* What you need to do
Transcribe exactly the span of lines that begins the records and ends with the line holding "bg.inputs[0].default_value = (1.0, 0.93, 0.8, 1);", both boundary lines included.

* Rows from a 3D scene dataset
■ ■ ■ ■ ■

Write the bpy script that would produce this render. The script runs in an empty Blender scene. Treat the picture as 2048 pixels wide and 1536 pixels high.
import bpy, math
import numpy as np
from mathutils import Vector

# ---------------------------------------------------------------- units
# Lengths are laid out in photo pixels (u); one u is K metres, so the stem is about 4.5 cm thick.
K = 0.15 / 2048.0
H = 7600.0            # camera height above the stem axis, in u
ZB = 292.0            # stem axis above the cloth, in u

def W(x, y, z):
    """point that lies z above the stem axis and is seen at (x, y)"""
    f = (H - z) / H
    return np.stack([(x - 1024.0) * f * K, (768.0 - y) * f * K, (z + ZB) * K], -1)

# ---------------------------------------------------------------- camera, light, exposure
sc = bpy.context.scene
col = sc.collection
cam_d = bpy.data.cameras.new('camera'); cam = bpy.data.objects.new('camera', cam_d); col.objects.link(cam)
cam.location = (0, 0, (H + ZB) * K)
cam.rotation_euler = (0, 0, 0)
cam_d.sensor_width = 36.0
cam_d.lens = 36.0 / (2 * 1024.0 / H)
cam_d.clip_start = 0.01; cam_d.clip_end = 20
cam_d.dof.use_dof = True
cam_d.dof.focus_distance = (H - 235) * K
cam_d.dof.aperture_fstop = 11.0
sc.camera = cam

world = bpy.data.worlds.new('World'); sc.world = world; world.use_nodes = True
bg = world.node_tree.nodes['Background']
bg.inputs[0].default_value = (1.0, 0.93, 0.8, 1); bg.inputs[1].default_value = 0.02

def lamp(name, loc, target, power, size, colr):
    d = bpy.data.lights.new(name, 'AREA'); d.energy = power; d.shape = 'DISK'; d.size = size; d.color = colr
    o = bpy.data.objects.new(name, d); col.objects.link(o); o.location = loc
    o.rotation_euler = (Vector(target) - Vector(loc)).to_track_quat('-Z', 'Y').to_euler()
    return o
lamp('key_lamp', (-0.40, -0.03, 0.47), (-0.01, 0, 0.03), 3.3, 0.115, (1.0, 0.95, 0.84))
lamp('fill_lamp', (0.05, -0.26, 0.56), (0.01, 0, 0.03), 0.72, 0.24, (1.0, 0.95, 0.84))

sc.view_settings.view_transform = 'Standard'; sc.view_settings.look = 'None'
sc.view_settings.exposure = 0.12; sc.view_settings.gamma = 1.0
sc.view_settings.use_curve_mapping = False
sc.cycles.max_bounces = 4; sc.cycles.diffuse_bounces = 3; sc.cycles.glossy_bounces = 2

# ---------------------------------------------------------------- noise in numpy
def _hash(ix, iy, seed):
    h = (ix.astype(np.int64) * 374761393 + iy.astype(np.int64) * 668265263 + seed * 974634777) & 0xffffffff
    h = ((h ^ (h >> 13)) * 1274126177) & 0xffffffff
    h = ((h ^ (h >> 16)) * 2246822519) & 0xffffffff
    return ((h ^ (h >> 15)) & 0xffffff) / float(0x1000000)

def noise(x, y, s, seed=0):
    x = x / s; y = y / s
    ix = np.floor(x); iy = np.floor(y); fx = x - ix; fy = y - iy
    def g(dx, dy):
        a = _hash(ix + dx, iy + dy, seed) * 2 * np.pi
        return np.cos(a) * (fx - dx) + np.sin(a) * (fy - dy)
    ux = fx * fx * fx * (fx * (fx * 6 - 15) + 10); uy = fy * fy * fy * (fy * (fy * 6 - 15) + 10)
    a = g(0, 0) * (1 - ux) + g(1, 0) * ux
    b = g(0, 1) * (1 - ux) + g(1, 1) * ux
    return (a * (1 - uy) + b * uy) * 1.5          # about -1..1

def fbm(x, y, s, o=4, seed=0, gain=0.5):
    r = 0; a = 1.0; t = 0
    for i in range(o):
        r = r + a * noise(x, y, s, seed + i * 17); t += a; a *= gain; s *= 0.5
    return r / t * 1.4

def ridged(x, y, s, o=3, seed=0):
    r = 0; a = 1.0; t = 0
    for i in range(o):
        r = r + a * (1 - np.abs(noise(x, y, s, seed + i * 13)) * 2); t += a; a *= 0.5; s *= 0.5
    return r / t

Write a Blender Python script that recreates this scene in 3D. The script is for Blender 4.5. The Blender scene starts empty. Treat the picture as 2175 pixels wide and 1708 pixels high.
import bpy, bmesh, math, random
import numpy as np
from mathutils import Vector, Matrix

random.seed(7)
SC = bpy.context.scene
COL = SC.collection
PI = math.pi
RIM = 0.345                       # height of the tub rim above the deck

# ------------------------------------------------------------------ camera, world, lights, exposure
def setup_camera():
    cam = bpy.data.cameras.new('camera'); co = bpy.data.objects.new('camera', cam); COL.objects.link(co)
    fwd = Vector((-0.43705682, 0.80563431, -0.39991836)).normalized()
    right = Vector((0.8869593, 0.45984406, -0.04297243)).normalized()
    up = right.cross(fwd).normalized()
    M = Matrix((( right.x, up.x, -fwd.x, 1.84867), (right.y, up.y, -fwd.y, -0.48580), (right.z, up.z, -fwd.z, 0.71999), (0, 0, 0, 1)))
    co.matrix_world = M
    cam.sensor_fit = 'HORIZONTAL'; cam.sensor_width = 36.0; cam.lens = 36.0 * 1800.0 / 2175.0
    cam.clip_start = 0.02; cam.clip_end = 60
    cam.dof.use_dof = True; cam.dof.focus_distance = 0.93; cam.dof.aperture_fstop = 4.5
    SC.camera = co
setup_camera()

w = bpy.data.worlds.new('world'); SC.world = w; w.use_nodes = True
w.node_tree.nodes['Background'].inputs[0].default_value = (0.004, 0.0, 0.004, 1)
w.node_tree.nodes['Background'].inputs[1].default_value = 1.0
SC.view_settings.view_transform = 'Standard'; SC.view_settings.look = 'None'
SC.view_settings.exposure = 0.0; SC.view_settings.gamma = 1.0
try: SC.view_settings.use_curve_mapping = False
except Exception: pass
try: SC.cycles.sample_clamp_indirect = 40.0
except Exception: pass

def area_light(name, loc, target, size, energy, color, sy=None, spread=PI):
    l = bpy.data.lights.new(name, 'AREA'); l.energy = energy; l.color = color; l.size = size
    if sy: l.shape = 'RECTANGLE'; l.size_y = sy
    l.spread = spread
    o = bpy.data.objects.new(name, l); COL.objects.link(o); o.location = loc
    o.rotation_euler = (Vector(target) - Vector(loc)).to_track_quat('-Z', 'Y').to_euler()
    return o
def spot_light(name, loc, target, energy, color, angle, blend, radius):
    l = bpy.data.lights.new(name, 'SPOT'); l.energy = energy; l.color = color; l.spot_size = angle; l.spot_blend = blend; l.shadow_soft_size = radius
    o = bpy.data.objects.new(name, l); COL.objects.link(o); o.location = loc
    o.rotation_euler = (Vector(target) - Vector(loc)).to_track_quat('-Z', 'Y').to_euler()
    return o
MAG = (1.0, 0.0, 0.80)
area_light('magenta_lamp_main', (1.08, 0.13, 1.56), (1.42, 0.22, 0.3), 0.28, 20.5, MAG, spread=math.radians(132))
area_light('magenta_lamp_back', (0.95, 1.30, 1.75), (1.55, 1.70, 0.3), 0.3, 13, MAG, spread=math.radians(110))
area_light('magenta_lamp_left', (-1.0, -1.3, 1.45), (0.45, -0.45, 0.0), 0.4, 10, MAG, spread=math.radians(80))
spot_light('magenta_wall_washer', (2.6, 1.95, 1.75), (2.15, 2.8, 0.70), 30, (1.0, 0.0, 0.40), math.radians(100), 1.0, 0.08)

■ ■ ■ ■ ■

* Full response
Write the bpy script that would produce this render. The script runs in an empty Blender scene. Treat the picture as 2048 pixels wide and 1536 pixels high.
import bpy, math
import numpy as np
from mathutils import Vector

# ---------------------------------------------------------------- units
# Lengths are laid out in photo pixels (u); one u is K metres, so the stem is about 4.5 cm thick.
K = 0.15 / 2048.0
H = 7600.0            # camera height above the stem axis, in u
ZB = 292.0            # stem axis above the cloth, in u

def W(x, y, z):
    """point that lies z above the stem axis and is seen at (x, y)"""
    f = (H - z) / H
    return np.stack([(x - 1024.0) * f * K, (768.0 - y) * f * K, (z + ZB) * K], -1)

# ---------------------------------------------------------------- camera, light, exposure
sc = bpy.context.scene
col = sc.collection
cam_d = bpy.data.cameras.new('camera'); cam = bpy.data.objects.new('camera', cam_d); col.objects.link(cam)
cam.location = (0, 0, (H + ZB) * K)
cam.rotation_euler = (0, 0, 0)
cam_d.sensor_width = 36.0
cam_d.lens = 36.0 / (2 * 1024.0 / H)
cam_d.clip_start = 0.01; cam_d.clip_end = 20
cam_d.dof.use_dof = True
cam_d.dof.focus_distance = (H - 235) * K
cam_d.dof.aperture_fstop = 11.0
sc.camera = cam

world = bpy.data.worlds.new('World'); sc.world = world; world.use_nodes = True
bg = world.node_tree.nodes['Background']
bg.inputs[0].default_value = (1.0, 0.93, 0.8, 1); bg.inputs[1].default_value = 0.02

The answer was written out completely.